Андроника призвали к ответу. Он признал нетрезвость и буйство «в желчном состоянии» и объяснил, что начал пить с горя, потому что был отстранён от крестного хода из Чудова монастыря в Успенский собор. Устранили же его от крестного хода по причине его нетрезвости и из опасения того, что он учинит во время него очередное безобразие. Монастырское начальство не раз сетовало на то, что справляться с хулиганами и пьяницами монастырям трудно. Монастырская стража не могла удержать Андроника и таких, как он, от отлучек из монастыря и «бесчиний».

Андроник же, несколько протрезвев и почувствовав, что над ним сгущаются тучи, взял гусиное перо и написал митрополиту Московскому и Коломенскому Иннокентию следующее письмо: «В ноябре месяце прошедшего 1875 года с соизволения Вашего Высокопреосвященства имел я счастье быть определённым в числе Братства Кафедрального Чудова монастыря. Благодаря Господа Бога и Великого Его Угодника Святителя Алексия, а также и всегда благословляя в душе священное имя особы Вашего Высокопреосвященства за оказанные мне столь великие милость и снисхождение, я утешал было себя надеждою — здесь, под кровом Святителя и Чудотворца, провести остаток скорбной моей жизни (а ему тогда и сорока лет не было. — Г. А),

но к величайшему моему прискорбию, как я вижу ныне, таковое моё предположение совершенно несбыточно. По времени оказалось, что жизнь в шумном и душном городе Москве мне не по состоянию здоровья и не по силам, а особенно при отсутствии возможности удовлетворения необходимой для меня, по слабости груди, потребности дышать в летнее время чистым воздухом. Вследствие чего, повергаясь к священным стопам Вашего Высокопреосвященства, я осмеливаюсь просить отеческаго снисхождения к покорнейшему моему прошению: Всемилостивейший Отец и Владыка, благоволите сделать Архипасторское распоряжение о перемещении меня из Чудова в Спасо-Вифанский монастырь (в Сергиевом Посаде. — Г.А), где благотворное влияние воздуха при Божьей помощи, по молитвам и заступлению Преподобного Сергия, могут дать мне возможность исправить здоровье и пожить во славу Божию, для спасения многогрешной души своей, сообразно обетам, данным при пострижении в монашество. К сему прошению Кафедрального Чудова монастыря иеромонах
[82]Андроник руку приложил».

Кончилось тем, что Андроника перевели в Екатерининскую пустынь. Это недалеко от подмосковного Видного. Пустынь находилась в здании, в котором при Сталине была известная тюрьма НКВД «Сухановка».

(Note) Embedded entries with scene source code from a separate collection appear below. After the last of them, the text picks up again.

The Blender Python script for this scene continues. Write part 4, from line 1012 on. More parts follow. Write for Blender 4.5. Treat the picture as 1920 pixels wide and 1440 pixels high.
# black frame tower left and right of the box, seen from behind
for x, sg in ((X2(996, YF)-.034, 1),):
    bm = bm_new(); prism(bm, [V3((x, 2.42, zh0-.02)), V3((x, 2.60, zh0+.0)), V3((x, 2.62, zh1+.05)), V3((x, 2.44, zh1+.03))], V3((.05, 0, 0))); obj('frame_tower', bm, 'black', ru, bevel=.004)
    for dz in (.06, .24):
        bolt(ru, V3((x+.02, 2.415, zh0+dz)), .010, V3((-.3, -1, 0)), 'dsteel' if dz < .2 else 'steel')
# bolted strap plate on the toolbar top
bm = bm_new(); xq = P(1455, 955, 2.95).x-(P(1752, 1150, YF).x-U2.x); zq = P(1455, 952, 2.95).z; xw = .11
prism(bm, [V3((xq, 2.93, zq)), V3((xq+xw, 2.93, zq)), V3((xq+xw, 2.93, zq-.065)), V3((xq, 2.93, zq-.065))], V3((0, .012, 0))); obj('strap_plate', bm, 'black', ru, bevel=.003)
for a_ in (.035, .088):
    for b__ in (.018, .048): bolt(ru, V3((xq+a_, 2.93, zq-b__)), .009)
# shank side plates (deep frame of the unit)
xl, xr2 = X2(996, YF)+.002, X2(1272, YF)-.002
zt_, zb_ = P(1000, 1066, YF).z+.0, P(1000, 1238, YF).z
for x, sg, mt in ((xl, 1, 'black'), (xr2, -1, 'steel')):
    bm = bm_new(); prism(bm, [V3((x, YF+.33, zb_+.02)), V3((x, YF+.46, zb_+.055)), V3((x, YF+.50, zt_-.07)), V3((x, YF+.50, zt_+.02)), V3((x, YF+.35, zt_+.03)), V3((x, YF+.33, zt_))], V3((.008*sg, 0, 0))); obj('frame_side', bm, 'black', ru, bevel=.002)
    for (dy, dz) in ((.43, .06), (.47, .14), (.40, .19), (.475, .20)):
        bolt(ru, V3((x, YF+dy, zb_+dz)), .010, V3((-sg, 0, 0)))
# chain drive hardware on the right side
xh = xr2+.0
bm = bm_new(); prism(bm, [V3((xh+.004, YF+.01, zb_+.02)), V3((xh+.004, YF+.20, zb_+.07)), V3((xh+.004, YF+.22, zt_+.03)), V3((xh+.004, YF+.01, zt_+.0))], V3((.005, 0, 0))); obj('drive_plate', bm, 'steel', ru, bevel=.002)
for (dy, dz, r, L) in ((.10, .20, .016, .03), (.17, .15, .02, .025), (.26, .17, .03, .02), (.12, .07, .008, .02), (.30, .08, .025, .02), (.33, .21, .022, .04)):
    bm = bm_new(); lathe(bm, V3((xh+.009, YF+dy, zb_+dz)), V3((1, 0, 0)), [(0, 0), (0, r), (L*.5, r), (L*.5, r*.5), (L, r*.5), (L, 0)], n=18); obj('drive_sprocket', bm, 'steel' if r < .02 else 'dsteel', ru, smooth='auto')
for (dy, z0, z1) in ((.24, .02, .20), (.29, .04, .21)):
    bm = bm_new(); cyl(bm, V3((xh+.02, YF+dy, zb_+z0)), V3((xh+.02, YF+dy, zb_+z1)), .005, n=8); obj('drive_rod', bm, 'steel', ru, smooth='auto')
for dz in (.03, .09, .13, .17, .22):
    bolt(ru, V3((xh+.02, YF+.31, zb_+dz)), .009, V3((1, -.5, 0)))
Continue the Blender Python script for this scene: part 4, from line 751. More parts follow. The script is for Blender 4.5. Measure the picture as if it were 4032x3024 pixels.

Смятение в душах московских монахов вызывали не только алкоголь, шум и духота города. События за стенами монастыря, книги, газеты, журналы, достижения техники, новые философские идеи не могли оставить равнодушными души, алкающие знаний и истины. Не минула чаша сия и иеромонаха Чудова монастыря Мефодия. В сентябре 1906 года он обратился с письмом к «Его Высокопреосвященству Митрополиту Московскому и Коломенскому и Свято-Троицкие Сергиевы Лавры Священнейшему Архимандриту Владимиру». Он писал о том, что вследствие крайне расстроенного здоровья дальнейшую монастырскую жизнь продолжить не может, и просил о сложении с него чина и сана и о возвращении «в первобытное состояние».